Les hommes en bonne santé sont présentés comme des migrants économiques ayant de mauvaises intentions et un esprit criminel, et toute personne venant d'un pays ne connaissant pas l’ampleur massive de guerre au Soudan est automatiquement considérée comme ne fuyant pas la guerre, donc inéligible à l'asile.

Le droit d'asile est un droit individuel.

Si toutes les personnes arrivant en Europe ne se voient pas accorder le statut de réfugié, chacune a le droit de déposer une demande et de voir sa demande examinée équitablement.

En réaction à ce qui se passe à quelques heures de vol d'Athènes, constatons-nous un quelconque  engagement de notre gouvernement ou d’autres pays de l'Union Européenne face aux atrocités commises au Soudan ?

Ne devrions-nous pas encourager nos décideurs politiques à œuvrer pour mettre fin à la violence qui pousse tant de personnes cherchant à survivre dans des situations de crise à trouver refuge sur notre continent ?

Il y a beaucoup à dire sur le désintérêt apparent de notre société pour ce qui se passe ailleurs dans le monde, mais les sommes exorbitantes dépensées pour endiguer sans succès les mouvements de population à travers la Méditerranée constituent non seulement un échec moral, une atteinte à notre humanité, mais aussi un échec politique.

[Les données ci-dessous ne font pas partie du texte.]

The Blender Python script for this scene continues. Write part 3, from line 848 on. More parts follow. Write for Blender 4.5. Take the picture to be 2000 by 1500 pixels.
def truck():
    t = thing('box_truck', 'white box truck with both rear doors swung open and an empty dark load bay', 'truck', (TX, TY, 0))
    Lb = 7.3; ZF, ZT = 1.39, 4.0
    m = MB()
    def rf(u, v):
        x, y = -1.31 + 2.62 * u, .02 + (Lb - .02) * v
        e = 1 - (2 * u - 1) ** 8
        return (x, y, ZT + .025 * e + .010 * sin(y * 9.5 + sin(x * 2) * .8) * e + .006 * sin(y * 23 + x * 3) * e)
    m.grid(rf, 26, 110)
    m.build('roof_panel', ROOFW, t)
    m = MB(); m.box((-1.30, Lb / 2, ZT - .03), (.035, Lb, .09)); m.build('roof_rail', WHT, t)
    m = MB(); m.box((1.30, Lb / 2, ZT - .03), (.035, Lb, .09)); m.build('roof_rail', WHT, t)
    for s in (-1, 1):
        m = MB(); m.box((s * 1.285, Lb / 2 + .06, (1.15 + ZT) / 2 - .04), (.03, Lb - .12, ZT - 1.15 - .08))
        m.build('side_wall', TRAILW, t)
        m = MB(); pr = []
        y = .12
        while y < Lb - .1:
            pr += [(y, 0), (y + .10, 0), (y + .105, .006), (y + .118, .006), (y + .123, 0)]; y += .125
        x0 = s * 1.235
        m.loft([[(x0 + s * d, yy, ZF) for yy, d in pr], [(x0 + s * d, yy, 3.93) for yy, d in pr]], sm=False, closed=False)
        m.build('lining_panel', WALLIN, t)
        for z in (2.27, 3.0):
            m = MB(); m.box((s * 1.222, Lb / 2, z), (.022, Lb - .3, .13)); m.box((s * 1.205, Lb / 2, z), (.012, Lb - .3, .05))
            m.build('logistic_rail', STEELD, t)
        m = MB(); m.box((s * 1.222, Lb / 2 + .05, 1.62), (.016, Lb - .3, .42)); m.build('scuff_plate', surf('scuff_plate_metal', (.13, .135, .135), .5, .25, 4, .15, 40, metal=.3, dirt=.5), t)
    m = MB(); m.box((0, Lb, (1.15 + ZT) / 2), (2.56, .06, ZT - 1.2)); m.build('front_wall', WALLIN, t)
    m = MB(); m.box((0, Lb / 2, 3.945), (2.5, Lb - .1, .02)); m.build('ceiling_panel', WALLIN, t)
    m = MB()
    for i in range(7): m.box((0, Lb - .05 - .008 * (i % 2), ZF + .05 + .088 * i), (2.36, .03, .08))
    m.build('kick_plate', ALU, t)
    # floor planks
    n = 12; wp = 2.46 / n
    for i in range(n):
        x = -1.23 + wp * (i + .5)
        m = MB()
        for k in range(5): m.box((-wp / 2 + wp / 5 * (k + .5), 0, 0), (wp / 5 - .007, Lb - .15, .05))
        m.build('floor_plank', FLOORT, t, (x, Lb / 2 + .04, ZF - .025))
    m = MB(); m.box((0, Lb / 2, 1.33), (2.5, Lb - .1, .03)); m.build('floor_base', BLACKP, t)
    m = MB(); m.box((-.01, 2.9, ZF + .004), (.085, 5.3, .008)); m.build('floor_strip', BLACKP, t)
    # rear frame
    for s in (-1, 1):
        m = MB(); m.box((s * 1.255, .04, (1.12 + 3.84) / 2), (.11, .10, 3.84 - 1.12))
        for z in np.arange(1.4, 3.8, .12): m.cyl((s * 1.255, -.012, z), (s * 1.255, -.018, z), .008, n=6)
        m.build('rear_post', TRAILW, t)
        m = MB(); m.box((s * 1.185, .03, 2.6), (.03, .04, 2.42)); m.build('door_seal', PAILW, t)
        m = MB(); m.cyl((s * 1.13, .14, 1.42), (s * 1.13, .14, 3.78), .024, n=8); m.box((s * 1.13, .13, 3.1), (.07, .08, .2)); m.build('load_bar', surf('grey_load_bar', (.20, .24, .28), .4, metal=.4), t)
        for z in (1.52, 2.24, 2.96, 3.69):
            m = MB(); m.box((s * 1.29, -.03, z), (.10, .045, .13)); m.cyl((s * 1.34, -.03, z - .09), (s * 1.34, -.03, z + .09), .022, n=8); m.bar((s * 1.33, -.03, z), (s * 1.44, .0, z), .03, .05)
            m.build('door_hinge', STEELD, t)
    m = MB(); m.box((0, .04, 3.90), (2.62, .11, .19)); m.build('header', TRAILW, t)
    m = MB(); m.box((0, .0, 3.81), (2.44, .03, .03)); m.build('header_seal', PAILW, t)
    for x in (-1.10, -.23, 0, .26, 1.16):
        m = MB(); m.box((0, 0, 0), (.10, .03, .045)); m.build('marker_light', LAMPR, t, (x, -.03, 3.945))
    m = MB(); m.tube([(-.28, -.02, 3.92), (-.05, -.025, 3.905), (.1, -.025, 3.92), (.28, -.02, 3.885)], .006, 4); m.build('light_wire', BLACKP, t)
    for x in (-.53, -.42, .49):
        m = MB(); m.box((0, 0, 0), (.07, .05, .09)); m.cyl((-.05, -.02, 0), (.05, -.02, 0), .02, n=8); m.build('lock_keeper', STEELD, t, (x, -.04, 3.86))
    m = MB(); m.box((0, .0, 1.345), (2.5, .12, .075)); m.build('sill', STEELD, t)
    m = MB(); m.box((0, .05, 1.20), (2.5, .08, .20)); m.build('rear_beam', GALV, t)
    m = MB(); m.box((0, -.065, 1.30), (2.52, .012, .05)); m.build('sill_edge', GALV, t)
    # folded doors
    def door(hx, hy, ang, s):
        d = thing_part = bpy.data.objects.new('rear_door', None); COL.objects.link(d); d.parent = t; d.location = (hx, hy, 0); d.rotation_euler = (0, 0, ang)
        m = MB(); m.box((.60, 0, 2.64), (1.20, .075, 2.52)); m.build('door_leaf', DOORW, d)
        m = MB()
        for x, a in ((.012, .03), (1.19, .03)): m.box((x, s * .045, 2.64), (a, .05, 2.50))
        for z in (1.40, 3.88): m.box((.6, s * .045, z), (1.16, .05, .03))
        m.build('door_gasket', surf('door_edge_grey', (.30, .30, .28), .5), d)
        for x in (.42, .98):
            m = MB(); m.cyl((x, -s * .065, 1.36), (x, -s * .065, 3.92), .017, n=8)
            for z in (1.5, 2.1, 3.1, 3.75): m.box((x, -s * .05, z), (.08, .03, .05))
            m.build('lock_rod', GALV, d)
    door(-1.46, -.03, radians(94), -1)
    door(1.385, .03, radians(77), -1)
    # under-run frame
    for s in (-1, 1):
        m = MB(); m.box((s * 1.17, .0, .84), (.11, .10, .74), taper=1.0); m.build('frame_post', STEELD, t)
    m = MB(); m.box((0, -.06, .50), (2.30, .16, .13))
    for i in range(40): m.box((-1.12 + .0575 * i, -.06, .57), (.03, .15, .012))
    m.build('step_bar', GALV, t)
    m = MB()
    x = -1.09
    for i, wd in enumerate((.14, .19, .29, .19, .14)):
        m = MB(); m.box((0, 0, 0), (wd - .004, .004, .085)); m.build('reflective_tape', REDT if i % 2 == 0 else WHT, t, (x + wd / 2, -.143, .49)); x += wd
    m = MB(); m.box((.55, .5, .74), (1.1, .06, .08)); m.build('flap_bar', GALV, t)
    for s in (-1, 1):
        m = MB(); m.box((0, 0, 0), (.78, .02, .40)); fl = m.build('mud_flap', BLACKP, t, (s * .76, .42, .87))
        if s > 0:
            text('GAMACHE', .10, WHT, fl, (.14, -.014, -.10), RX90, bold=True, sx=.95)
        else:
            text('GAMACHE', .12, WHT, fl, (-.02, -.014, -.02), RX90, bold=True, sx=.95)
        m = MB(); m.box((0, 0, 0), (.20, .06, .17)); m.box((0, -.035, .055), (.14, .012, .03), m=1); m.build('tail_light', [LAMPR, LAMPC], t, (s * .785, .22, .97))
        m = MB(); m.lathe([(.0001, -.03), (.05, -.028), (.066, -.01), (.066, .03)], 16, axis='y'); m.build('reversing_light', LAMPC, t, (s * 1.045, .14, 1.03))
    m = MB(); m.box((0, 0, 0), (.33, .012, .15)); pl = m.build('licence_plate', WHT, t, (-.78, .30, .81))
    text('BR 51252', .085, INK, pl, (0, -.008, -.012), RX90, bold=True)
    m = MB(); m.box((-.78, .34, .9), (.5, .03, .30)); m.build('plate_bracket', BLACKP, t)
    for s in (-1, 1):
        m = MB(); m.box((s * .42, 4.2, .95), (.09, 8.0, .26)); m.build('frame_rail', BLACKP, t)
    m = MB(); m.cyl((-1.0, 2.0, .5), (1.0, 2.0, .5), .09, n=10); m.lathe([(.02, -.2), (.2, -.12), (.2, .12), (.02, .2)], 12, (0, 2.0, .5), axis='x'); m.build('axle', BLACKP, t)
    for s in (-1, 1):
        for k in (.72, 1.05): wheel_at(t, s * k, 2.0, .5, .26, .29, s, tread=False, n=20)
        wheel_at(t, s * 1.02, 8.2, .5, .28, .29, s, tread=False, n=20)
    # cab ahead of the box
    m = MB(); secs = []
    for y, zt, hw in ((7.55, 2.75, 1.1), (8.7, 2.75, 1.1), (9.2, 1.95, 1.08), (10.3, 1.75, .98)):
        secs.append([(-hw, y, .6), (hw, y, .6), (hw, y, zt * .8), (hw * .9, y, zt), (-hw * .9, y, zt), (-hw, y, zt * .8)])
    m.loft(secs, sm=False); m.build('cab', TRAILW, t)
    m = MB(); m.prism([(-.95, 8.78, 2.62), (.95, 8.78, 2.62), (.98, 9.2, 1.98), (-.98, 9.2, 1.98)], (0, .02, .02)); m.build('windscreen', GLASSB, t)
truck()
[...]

Dans un contexte mondial marqué par la multiplication des conflits et la fragilisation du respect du droit international – ces mêmes lois qui assuraient autrefois la survie et la dignité de nos ancêtres il y a quelques générations à peine –, il est impératif moralement de partager notre humanité avec ceux qui luttent aujourd'hui de la même manière.

En tant que médecins, nous ne savons pertinemment qu’aucun de nos mots ni de nos pansements ne résoudra les problèmes politiques et économiques intrinsèques qui poussent les gens à migrer vers l'Europe. Cependant, des concepts comme « solidarité » et « humanité » ne sont pas des mots à la mode destinés à nous donner une meilleure image de nous-mêmes. Ils sont à la base de ce qui fait de nous une société globale, animée de rêves partagés et du désir profond d'améliorer le sort de nos semblables, car nous pourrions avoir besoin que ces valeurs nous soient à nouveau appliquées dans un avenir proche. 

Notre monde est connecté, les conflits sont réels, la famine est réelle, le changement climatique est réel, et aucun endroit n'est sûr si nous ne prenons pas tous soin de notre avenir.

Face à la pression incessante qui pèse sur leur bien-être physique et mental, soyons clairs : les réfugiés potentiels ne sont ni une menace ni un fardeau. Ils recherchent la sécurité, la dignité et la possibilité d'exister, tout simplement. Et nous devons exister ensemble.